Omar Youssef Souleimane, LE DERNIER SYRIEN, Flammarion, Paris, 2020, 258 pages
Nuit blanche, no,.158, printemps 2020
Voici un roman qui dépeint, à travers de courts chapitres de deux ou trois pages, la vie de jeunes Syriens organisateurs de manifestations contre le régime de Bachar al-Assad, y participant en 2011 et dans les années suivantes. On le sait, la Syrie a suivi le mouvement du Printemps arabe, lancé par la Tunisie.
Mais dans ce pays multimillénaire, les choses ont bien mal tourné. L’auteur, un jeune poète maintenant immigré en France, décrit ce que pouvait être cet espoir d’enfin se débarrasser d’une dictature étouffante, mais aussi les grands obstacles, quasi incontournables, à surmonter, dont le fait qu’en cette région du monde, la liberté est un bienfait méconnu.
Par petites touches donc, on voit un groupe de militants laïcs animés par des espoirs démocratiques affronter cette situation quasi impossible, qui ne laisse pas de marge de manœuvre. En fait, leur rêve est presque irréalisable, car le pays est une mosaïque multiethnique qu’on peut, avec la violence, facilement diviser.

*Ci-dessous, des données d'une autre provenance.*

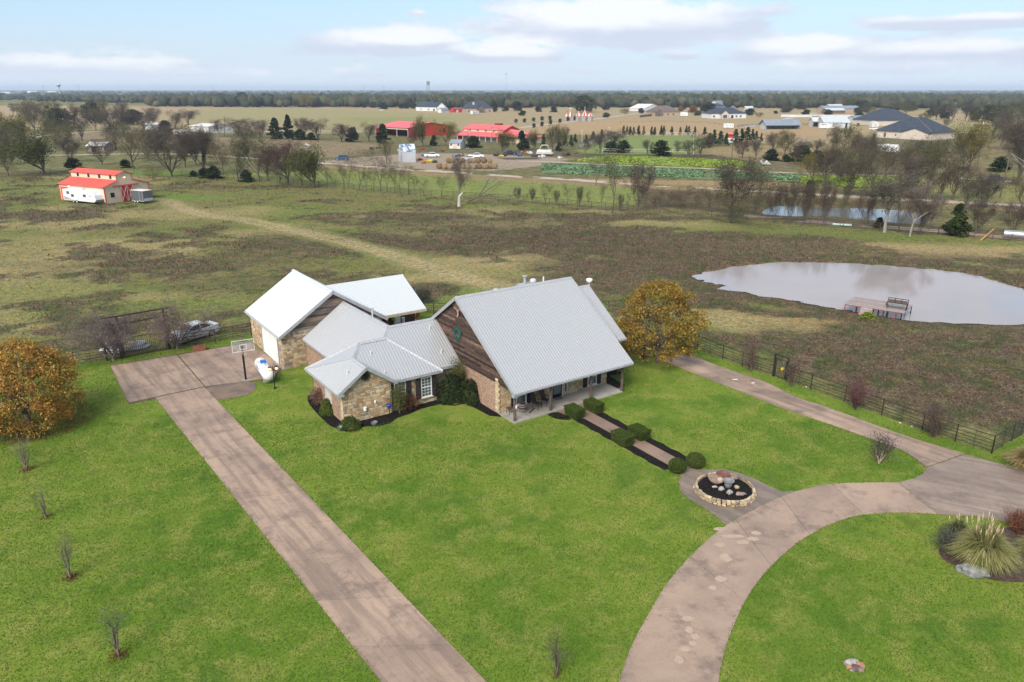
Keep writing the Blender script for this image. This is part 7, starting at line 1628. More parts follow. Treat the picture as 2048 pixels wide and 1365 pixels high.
for row,L_,py,zz in (('bottom',bx_,338.5,0),('top',tx_,337,1.42)):
    for k,px in enumerate(L_):
        x,y = G(px,py+hr_.uniform(-1,1)*(zz == 0)); o = link('hay_bale',HM[hr_.randrange(3)],None,(x,y+(1.0 if zz else 0),zz)); o.rotation_euler.z = hr_.uniform(-.35,.35)
        tag(o,'%s round hay bale from the left in the %s row of the stack' % (words[k] if k < len(L_)-1 else 'last',row),'hay bale','round hay bales beside the dirt road')
# pontoon boat, junk
x,y = G(1090,312); e = empty('pontoon_boat',(x,y,0),-.15,'white pontoon boat with raised canopy frame at the right end of the yard','boat')
for s_ in (-1,1): MB().tube((-3.2,s_*.9,.9),(2.6,s_*.9,.9),.32,n=10).tube((2.6,s_*.9,.9),(3.3,s_*.9,1.1),.32,.05,n=10).build('pontoon',PALEM,e)
MB().box(-3.1,2.8,-1.25,1.25,1.25,1.4).build('deck',WHW,e); m = MB(); [m.box(-3,2.4,s_*1.2-.04,s_*1.2+.04,1.4,2.2) for s_ in (-1,1)]; m.box(2.36,2.44,-1.2,1.2,1.4,2.2); m.build('side_panel',WHW,e)
m = MB(); [m.tube((-2.2,s_*1.2,2.1),(-1.4,s_*1.1,3.9),.05,n=5).tube((1.6,s_*1.2,2.1),(1.0,s_*1.1,3.9),.05,n=5).tube((-1.4,s_*1.1,3.9),(1.0,s_*1.1,3.9),.05,n=5) for s_ in (-1,1)]; m.bar((-1.4,0,3.93),(1.0,0,3.93),2.2,.06); m.build('canopy',WHW,e)
MB().box(-2.2,-1.8,-.6,.6,0,.6).box(1.2,1.6,-.6,.6,0,.6).build('trailer_frame',DARK,e)
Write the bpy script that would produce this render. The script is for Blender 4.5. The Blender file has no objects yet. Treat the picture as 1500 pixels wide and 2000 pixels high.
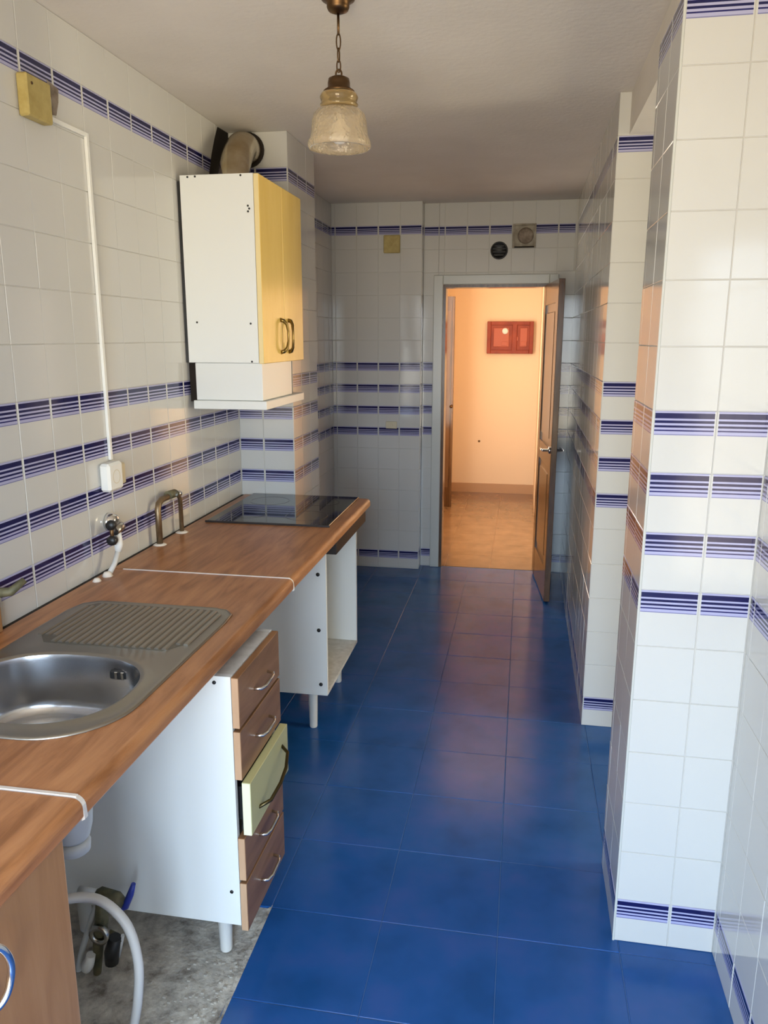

Le régime actuel s’appuie sur ce sectarisme : il est surtout composé de membres de la confession minoritaire alaouite, une branche du chiisme, qui voit toute remise en cause de son pouvoir absolu comme une menace mortelle. Et qui alimente sciemment une vision tordue de la politique régionale. En effet, rien de plus facile que de présenter les manifestants démocratiques comme les suppôts des islamistes, ce qui est bien loin de la vérité.
Avec la violence et la torture dont use l’État alaouite pour juguler les soulèvements, les vrais démocrates, les jeunes de ce roman, sont les grands perdants : ils sont coincés entre deux calamités, tout aussi nocives et sanguinaires, soit le régime laïc, mais dictatorial, et les islamistes, absorbés par une religiosité médiévale. Ce qui fait dire avec justesse à un personnage : « Quand la mort est partout, l’injustice se généralise ».
Surprise dans ce roman d’un auteur arabe moderne : quelques scènes de sexe, et homosexuelles. Singulier, dans cette zone culturelle où la pudeur est une valeur sacrée.